Rathe primrose, violet, and eglantine,
Anemone and golden celandine.
Not less delicious all the birds that sing
Carols of joy upon the amorous wing,
Earine, in these sweet hours of thine.”
Mortimer Collinz (to his wife).
From the day we started from the tree-clad plains of bird-haunted Berks till that on which, after crossing the wild Grampian range, we rolled into the capital of the Scottish Highlands, the Wanderer was gay interiorly with wild and garden flowers.
Did we purchase these flowers? Never once, for, strange as it may seem, I do not think that I ever left a town or village or humblest hamlet without having a bouquet or two presented to me.
Nor were the persons who brought those flowers always such as one would feel inclined to associate with the poetry that floated around their floral gifts.
A rosebud or a lily, in the fair fingers of a beautiful girl, is idyllic; it is in keeping with nature. But what say you to a bunch of sweet-scented carnations, pinks, and lilac pea-blooms trailing over the toil-tinted fingers of some rustic dame of forty?
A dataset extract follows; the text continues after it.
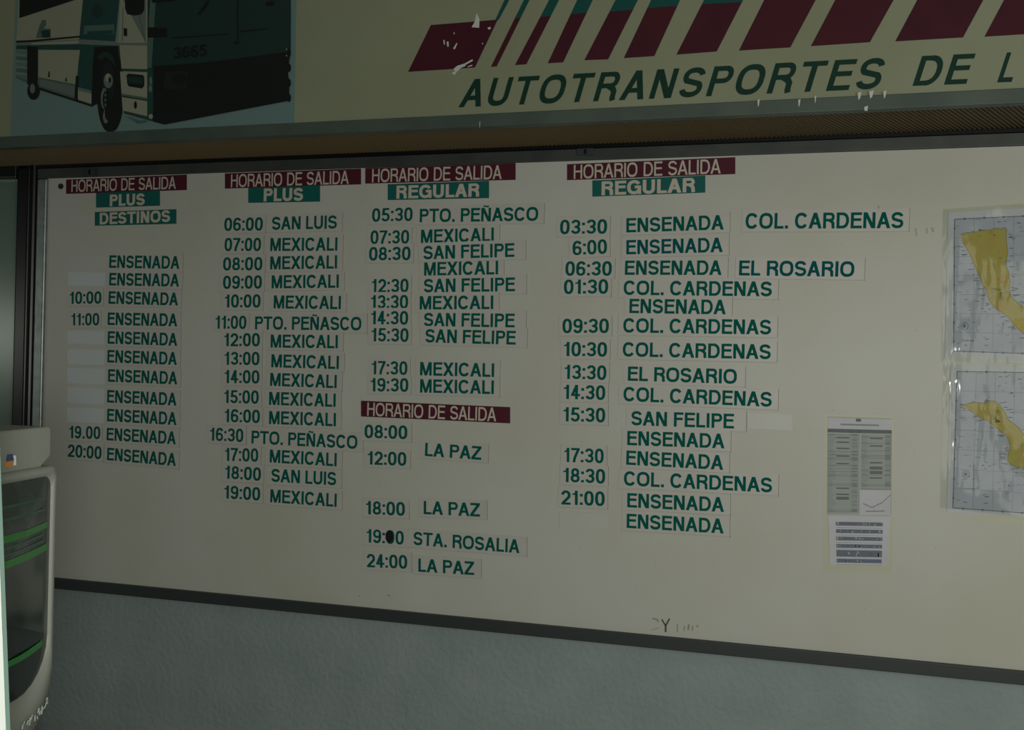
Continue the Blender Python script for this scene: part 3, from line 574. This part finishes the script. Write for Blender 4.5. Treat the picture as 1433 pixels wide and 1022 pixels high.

Would you not accept the latter almost as readily as the former? Yes, you would, especially if she said,—
“Have a few flowers, sir? I know you are fond of them.”
Especially if you knew that a great kindly lump of a heart was beating under a probably not over-fashionable corset, and a real living soul peeping out through a pair of merry laughing eyes.
But rough-looking men, ay, even miners, also brought me flowers.